**The request:** From the listing below, restate word for word the lines from the line containing "Write a Blender" down through the line containing "rotunda floor is 0". Exclude pictures.

**Information given:**
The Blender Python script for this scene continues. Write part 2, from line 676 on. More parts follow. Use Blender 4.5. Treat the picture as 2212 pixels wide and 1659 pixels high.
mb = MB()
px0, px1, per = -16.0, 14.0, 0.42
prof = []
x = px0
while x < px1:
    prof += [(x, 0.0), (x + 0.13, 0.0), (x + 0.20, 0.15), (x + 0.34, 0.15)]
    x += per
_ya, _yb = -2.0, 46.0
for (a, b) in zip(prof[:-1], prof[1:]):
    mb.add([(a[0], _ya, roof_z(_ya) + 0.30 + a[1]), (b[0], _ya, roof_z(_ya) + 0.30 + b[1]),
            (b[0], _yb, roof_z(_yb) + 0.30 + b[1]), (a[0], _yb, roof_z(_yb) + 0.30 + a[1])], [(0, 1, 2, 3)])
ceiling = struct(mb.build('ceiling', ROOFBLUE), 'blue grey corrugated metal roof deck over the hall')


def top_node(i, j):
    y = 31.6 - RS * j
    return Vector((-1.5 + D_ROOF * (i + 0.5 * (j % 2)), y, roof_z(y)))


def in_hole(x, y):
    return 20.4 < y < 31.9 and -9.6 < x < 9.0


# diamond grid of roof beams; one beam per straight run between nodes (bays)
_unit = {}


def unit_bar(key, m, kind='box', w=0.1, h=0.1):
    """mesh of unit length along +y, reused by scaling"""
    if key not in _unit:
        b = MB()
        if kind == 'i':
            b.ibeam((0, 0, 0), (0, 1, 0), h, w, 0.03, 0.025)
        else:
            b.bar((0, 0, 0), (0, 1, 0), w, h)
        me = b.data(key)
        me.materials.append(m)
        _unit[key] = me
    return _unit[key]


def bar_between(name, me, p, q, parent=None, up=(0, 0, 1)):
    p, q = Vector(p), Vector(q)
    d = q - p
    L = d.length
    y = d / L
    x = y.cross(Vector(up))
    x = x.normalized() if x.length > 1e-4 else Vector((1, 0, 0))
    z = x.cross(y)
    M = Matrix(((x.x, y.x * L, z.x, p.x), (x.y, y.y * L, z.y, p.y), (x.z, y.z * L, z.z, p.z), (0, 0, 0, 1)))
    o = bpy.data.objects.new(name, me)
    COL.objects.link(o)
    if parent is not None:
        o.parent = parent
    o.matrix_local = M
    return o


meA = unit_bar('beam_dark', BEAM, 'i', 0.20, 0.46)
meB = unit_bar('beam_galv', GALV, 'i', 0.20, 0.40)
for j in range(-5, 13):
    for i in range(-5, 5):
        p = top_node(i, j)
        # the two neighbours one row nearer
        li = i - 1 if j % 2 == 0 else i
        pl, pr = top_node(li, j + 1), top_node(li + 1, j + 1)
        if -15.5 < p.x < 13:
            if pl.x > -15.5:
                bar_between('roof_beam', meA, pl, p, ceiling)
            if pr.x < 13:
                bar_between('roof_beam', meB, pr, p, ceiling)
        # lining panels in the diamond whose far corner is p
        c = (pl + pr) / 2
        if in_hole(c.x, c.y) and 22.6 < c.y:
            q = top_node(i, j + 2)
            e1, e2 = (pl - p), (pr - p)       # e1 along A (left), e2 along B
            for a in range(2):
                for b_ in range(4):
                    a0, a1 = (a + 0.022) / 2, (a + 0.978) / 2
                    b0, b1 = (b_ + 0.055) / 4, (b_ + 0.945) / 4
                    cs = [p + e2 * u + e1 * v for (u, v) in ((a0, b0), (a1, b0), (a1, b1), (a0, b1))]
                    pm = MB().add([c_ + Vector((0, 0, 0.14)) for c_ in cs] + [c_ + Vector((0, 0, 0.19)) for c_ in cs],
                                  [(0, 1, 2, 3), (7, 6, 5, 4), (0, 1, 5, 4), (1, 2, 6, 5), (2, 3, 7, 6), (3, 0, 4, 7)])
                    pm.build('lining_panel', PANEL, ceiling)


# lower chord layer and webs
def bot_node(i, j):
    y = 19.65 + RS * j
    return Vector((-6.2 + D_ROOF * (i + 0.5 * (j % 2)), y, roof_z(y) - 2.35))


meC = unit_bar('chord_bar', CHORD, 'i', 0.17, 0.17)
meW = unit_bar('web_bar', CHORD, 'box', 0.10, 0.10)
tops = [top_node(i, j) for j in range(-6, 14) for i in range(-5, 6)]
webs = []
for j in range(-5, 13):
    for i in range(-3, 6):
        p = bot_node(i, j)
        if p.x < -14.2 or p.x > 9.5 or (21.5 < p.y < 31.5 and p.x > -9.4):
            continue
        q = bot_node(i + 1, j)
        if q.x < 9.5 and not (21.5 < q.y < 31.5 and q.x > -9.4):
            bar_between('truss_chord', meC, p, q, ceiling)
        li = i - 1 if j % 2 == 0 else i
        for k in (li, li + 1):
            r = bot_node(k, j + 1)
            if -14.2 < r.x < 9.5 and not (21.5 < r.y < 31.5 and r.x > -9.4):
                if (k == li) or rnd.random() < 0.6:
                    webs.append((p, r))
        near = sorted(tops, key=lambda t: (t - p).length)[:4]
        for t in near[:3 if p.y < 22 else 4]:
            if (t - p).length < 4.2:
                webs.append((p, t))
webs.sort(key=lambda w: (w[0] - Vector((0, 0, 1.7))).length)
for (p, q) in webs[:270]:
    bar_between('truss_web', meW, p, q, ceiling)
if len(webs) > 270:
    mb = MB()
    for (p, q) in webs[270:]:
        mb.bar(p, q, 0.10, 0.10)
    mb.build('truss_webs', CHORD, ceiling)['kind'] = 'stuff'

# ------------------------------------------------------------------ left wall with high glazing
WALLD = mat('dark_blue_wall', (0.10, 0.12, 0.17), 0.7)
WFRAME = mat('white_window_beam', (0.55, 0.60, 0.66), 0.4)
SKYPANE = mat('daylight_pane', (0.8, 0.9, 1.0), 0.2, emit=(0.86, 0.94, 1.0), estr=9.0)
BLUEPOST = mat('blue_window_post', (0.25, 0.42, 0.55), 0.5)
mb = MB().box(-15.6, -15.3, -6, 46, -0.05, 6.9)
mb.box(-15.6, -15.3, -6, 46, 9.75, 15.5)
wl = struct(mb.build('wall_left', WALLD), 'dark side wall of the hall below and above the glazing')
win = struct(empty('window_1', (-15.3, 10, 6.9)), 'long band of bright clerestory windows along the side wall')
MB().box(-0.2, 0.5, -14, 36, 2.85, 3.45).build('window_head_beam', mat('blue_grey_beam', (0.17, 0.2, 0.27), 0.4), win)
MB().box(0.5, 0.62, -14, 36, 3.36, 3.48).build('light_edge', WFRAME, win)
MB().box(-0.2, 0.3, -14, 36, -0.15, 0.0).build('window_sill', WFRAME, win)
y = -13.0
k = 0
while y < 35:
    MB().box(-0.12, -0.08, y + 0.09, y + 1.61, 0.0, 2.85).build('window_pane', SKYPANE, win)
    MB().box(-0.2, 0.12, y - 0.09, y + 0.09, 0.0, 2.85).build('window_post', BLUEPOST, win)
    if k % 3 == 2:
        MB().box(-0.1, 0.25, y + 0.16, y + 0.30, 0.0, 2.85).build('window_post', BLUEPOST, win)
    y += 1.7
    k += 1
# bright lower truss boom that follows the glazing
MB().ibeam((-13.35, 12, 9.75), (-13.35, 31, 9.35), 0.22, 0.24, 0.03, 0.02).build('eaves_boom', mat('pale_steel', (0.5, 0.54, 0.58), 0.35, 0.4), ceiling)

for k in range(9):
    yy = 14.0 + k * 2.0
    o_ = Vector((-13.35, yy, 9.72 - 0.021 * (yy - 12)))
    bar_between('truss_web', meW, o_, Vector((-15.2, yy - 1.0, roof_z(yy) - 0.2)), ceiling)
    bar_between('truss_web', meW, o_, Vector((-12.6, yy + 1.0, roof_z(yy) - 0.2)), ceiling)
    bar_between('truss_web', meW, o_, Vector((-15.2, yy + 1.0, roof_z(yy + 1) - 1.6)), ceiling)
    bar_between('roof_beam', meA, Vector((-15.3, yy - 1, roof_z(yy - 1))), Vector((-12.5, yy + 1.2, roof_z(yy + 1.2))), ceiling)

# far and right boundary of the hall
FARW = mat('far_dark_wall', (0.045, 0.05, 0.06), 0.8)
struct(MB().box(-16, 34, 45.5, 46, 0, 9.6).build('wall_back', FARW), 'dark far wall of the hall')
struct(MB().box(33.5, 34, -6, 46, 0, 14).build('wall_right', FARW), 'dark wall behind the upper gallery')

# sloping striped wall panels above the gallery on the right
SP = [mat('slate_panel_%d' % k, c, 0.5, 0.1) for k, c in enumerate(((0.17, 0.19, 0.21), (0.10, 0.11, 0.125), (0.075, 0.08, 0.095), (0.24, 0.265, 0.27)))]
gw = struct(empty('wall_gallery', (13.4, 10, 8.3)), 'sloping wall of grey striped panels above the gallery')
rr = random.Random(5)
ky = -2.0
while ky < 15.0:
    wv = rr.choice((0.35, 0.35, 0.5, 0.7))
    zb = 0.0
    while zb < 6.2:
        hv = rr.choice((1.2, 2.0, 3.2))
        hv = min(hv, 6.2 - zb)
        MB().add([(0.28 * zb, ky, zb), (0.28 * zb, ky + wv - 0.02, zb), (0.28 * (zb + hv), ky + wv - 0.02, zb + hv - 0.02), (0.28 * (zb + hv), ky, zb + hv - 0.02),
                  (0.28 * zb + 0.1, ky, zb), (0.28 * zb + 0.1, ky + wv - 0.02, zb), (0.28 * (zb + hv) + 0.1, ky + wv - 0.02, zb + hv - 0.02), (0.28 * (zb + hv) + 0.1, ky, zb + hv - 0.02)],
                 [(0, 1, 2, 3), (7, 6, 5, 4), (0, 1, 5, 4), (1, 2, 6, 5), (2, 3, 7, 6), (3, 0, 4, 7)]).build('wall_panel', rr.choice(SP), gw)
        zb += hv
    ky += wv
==
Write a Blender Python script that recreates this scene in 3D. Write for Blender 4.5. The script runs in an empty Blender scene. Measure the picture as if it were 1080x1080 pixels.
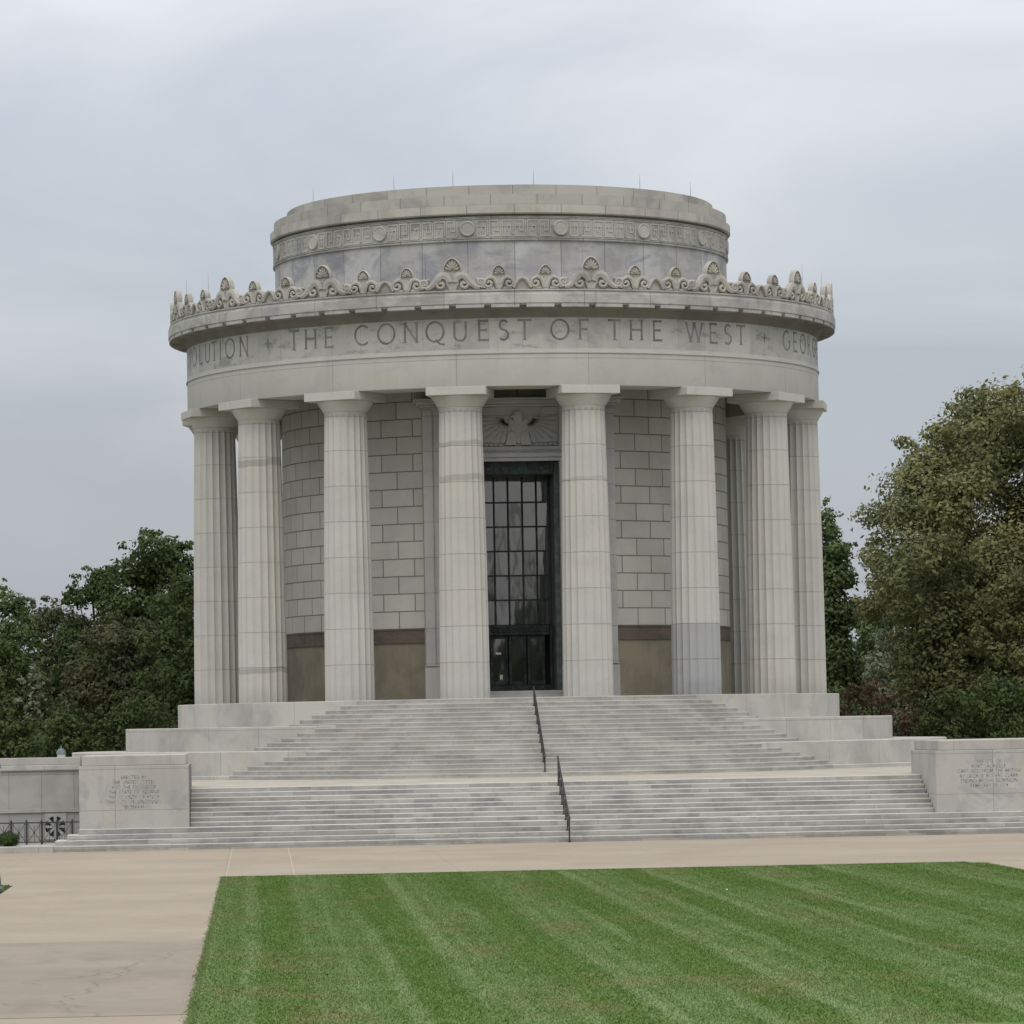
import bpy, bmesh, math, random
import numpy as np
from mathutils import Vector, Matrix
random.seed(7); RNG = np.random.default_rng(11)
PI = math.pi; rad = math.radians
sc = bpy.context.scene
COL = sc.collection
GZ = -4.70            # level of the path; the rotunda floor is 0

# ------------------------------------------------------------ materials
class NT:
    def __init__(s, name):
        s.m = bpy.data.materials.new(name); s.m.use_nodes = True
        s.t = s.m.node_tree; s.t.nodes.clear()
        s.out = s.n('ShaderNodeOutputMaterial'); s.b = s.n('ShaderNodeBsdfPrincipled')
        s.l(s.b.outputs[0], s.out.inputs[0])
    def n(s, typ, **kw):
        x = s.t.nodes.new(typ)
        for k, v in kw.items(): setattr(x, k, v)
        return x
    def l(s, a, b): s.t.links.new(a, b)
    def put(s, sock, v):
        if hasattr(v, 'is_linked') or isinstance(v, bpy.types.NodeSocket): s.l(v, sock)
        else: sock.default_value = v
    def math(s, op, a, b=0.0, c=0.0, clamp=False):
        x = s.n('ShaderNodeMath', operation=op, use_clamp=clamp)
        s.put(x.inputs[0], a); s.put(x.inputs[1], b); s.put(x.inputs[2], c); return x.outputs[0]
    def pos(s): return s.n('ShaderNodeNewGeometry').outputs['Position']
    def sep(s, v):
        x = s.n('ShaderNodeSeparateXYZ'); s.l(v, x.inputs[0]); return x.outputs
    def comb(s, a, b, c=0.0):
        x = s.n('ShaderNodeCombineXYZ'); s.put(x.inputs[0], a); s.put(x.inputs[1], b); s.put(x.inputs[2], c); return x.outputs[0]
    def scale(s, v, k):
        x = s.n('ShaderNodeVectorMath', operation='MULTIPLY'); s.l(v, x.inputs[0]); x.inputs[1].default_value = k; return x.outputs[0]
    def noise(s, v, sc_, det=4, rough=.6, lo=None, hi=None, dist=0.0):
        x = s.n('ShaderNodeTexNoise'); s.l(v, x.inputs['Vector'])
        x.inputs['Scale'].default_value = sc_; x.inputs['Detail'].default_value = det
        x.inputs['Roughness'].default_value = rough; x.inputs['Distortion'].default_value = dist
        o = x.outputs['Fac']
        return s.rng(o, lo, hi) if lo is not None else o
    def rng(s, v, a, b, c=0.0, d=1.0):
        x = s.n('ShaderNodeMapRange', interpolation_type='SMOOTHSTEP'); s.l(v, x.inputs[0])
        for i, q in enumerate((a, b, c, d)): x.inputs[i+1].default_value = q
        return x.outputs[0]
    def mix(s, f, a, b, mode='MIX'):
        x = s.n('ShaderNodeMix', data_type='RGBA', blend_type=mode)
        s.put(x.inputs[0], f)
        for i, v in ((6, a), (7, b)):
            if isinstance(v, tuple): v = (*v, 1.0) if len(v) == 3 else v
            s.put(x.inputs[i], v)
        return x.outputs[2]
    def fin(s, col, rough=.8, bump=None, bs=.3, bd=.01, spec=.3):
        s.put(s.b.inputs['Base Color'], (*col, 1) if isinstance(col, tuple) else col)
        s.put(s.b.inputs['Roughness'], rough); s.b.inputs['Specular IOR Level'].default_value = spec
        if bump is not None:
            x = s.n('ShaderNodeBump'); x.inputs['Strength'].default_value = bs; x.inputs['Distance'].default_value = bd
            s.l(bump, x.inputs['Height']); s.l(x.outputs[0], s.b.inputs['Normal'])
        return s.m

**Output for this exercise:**
Write a Blender Python script that recreates this scene in 3D. Write for Blender 4.5. The script runs in an empty Blender scene. Measure the picture as if it were 1080x1080 pixels.
import bpy, bmesh, math, random
import numpy as np
from mathutils import Vector, Matrix
random.seed(7); RNG = np.random.default_rng(11)
PI = math.pi; rad = math.radians
sc = bpy.context.scene
COL = sc.collection
GZ = -4.70            # level of the path; the rotunda floor is 0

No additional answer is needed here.